>> START Given information

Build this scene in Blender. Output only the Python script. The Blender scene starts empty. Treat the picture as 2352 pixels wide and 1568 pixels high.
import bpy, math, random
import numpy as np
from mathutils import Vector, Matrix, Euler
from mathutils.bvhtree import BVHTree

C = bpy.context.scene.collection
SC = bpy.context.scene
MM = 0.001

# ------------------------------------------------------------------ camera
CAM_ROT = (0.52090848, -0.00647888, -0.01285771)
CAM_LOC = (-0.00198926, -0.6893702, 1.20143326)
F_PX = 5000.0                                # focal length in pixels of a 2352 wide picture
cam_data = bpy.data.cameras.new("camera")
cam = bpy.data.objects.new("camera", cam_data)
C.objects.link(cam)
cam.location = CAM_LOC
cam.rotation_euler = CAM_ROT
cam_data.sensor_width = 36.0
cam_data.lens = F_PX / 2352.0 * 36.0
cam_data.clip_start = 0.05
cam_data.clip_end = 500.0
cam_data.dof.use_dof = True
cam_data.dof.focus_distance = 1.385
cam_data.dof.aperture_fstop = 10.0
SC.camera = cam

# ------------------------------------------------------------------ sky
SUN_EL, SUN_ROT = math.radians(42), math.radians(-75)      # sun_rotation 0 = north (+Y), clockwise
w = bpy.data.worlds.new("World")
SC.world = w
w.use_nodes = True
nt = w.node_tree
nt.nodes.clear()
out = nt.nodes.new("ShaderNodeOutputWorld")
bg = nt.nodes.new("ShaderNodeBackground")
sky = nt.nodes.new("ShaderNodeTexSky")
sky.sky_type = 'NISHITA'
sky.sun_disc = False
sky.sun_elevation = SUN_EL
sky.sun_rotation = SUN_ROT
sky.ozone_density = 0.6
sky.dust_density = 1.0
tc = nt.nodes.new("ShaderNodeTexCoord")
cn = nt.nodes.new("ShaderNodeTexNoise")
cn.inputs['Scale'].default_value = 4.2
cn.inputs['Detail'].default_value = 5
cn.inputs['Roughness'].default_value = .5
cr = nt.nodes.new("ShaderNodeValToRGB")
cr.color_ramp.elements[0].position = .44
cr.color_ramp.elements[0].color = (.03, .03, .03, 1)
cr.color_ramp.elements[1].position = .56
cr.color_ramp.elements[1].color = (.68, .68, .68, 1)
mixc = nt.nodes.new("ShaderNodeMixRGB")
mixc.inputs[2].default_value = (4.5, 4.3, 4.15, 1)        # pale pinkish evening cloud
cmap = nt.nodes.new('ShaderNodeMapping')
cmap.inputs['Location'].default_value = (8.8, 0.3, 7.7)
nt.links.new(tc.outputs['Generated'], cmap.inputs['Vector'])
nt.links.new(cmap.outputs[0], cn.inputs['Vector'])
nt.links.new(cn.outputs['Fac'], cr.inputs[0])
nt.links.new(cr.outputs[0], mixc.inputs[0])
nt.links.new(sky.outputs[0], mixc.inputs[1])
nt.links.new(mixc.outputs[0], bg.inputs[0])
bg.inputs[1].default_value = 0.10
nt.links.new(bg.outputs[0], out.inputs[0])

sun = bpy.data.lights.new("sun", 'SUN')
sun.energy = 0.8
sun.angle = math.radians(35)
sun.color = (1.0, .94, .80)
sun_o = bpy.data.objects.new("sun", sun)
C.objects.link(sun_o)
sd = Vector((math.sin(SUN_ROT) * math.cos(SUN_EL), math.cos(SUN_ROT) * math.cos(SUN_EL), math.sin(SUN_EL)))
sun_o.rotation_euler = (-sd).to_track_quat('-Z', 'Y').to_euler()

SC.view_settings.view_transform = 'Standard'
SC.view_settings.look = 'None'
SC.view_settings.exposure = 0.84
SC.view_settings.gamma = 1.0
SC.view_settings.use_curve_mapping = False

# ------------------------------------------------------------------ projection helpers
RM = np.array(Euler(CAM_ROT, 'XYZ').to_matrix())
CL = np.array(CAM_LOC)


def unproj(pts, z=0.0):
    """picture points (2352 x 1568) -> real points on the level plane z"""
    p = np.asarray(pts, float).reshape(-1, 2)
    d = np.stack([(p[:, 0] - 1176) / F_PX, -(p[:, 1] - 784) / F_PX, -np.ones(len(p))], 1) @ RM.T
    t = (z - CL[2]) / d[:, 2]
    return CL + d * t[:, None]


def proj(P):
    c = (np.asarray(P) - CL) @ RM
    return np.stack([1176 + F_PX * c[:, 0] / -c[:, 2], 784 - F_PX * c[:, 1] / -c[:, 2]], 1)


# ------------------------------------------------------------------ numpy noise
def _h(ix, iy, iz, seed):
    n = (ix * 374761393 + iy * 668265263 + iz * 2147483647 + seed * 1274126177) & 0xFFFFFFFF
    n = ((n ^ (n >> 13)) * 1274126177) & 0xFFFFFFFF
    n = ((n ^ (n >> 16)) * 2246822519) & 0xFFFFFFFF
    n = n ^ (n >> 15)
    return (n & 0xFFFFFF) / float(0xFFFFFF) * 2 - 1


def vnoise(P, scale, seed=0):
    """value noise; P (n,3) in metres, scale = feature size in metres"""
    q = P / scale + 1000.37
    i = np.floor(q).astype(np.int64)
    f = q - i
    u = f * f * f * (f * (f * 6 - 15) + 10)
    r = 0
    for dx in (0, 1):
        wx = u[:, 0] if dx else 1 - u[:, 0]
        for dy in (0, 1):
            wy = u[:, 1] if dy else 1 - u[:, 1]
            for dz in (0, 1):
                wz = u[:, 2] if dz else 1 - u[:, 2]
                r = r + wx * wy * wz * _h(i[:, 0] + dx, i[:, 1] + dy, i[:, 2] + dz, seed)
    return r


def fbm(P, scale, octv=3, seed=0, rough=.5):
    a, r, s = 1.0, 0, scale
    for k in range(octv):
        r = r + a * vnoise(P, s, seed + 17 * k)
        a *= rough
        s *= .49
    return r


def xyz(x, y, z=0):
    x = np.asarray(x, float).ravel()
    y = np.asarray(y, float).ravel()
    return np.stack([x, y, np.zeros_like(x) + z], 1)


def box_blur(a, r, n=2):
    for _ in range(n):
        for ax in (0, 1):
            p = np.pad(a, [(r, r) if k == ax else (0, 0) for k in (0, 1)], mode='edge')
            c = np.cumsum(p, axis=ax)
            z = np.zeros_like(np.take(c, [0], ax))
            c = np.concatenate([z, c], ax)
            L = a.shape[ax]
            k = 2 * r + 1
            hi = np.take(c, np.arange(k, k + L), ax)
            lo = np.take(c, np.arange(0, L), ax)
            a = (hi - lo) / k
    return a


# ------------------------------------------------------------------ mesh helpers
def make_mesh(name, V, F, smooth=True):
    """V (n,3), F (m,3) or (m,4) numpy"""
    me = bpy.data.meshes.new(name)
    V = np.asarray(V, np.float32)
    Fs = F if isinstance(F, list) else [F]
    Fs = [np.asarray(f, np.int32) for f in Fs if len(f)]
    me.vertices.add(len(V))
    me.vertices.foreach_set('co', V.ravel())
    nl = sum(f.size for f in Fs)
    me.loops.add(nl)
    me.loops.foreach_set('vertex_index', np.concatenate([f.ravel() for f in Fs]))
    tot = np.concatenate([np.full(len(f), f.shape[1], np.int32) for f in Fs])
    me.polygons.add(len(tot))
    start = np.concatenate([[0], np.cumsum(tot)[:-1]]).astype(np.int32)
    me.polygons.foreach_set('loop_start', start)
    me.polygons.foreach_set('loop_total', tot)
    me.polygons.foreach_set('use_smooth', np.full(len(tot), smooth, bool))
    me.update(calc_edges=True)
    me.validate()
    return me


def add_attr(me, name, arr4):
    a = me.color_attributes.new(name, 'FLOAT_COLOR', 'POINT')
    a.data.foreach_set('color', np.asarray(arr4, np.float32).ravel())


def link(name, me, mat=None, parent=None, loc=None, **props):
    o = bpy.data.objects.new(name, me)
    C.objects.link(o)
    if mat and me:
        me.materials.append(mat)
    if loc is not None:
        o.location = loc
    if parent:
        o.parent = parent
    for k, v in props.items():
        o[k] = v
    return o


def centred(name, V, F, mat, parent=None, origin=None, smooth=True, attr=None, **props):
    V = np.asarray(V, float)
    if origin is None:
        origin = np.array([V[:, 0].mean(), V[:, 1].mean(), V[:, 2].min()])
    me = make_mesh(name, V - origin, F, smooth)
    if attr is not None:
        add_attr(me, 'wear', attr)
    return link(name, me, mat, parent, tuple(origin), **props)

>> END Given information

Exercise description: Filter lines by "pixels" and return each hit.

Correct output:
Build this scene in Blender. Output only the Python script. The Blender scene starts empty. Treat the picture as 2352 pixels wide and 1568 pixels high.
F_PX = 5000.0                                # focal length in pixels of a 2352 wide picture